Beautiful top to bottom aromas though less width than the 09, eventually with coffee and a little baked, spiced bread. There is plenty of tannin here – well structured. Fine flavours show themselves as your mouth waters for more.
2008
2008 Gambal Alex Chambolle-Musigny Les Charmes
Medium-plus colour. From the first pour this is an excellent mix of deep dark blue/black fruit against a mineral background. Hmm, this has a real lithe character, plenty of acidity – though not out of bounds – and no padding whatsoever. There is a whisper of tannin that shows for a second or two at the end of the mid-palate, just before the wine slinks away into the finish. Perhaps slink is not the best adjective as the flavour, understated as it is, lasts very well indead. The fruit is super, if completely linear. This is gives the impression of being ‘slight’ yet at the same time shows plenty of intensity. It is a wine that demands cellar time. The acid-forward character of the vintage is clearly visible here if not overwhelming – at eight to ten years it might be worth checking whether it has filled out at all, but this is a 20+ year wine.
2008 Buisson-Charles Meursault Les Cras
The nose has less depth, but significantly more width and complexity; initially perhaps a higher-toned hint of mint amongst warm, green leaves and a tight core of fruit. Wow, a narrower entry than the Bourgogne, but waxy smooth before opening – w i d e – and growing and growing in the very impressive mid-palate with a super-tasty, slightly creamy agrumes flavour. The finish is about pure mineral and it’s very long. It’s a beauty.

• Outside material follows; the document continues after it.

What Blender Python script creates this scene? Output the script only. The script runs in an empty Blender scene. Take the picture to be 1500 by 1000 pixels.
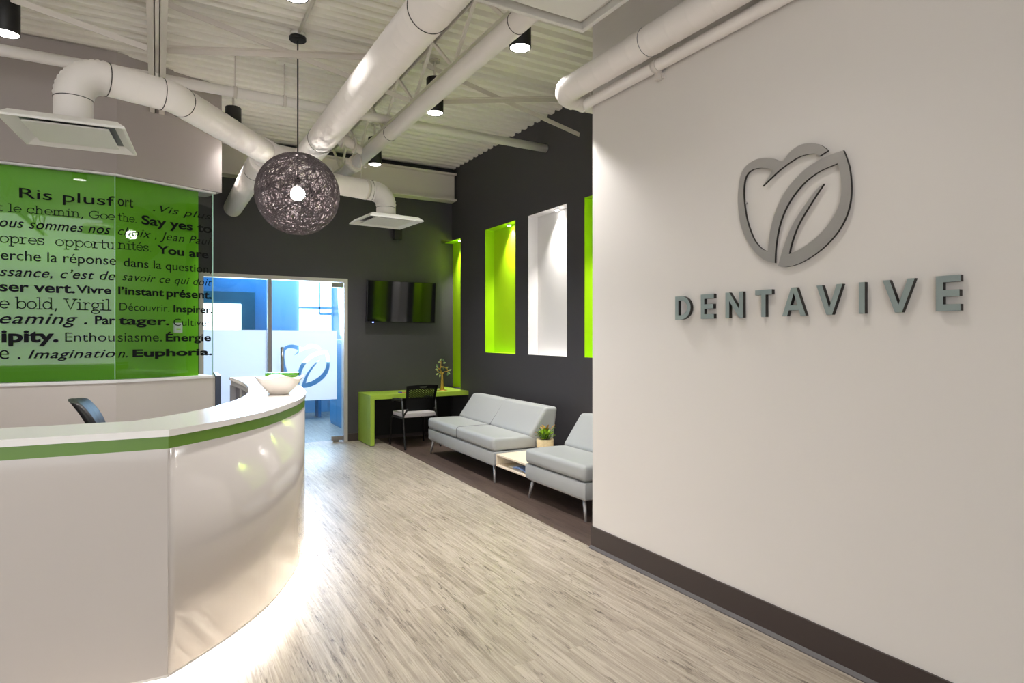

2008 Gambal Alex Bourgogne Chardonnay
There is a slightly more obvious whiff of oak toast on the nose than I remember than from the previous 12 bottles(!) though it remains an accent rather than a dominant tone; round and inviting the aromas remain. In the mouth also quite round with a late arriving, mouth-watering lick of acidity then the subtle extra dimension of fruit that has made this wine a standout chez nous. Still in a lovely place.
2008 Jaffelin Beaune Sur Les Grèves
Medium-colour. Instantly the nose is overwhelmed by toasty oak – you have no other pointers – I left the wine in the glass for 20 minutes before returning. On my return the oak is a bit more manageable, finally there are some high tones that might one day aspire to something more perfumed and at least a suggestion of fruit below – even a kind of iodine note found on older whites. Likewise the first taste was sweet oak-water – perhaps pinot but nothing to indicate Burgundy. The texture is very smooth – certainly executive tannins – good balance, indeed the sweet oak gives the impression that the acidity is rather low – in a 2008!
I eventually warmed a little to the nose and even a little more to the flavours where there is both depth and a certain density, but on day 1, frankly I find – n o t h i n g – to indicate Burgundy! Shame, but hold your breath; I’ll leave it for day 2, meanwhile I’ll take a glass of Bourgogne Blanc…
Day two and the oak-toast on the nose is reduced to a little ash against high-toned, almost floral notes. Fills the mouth, still with plenty of volume and sweetness but there seems a heartbeat of energy from the acidity this time. Quite drinkable and I would say quite tasty on day two. Beaune? – I can’t say – I’d anyway buy the 07 in preference.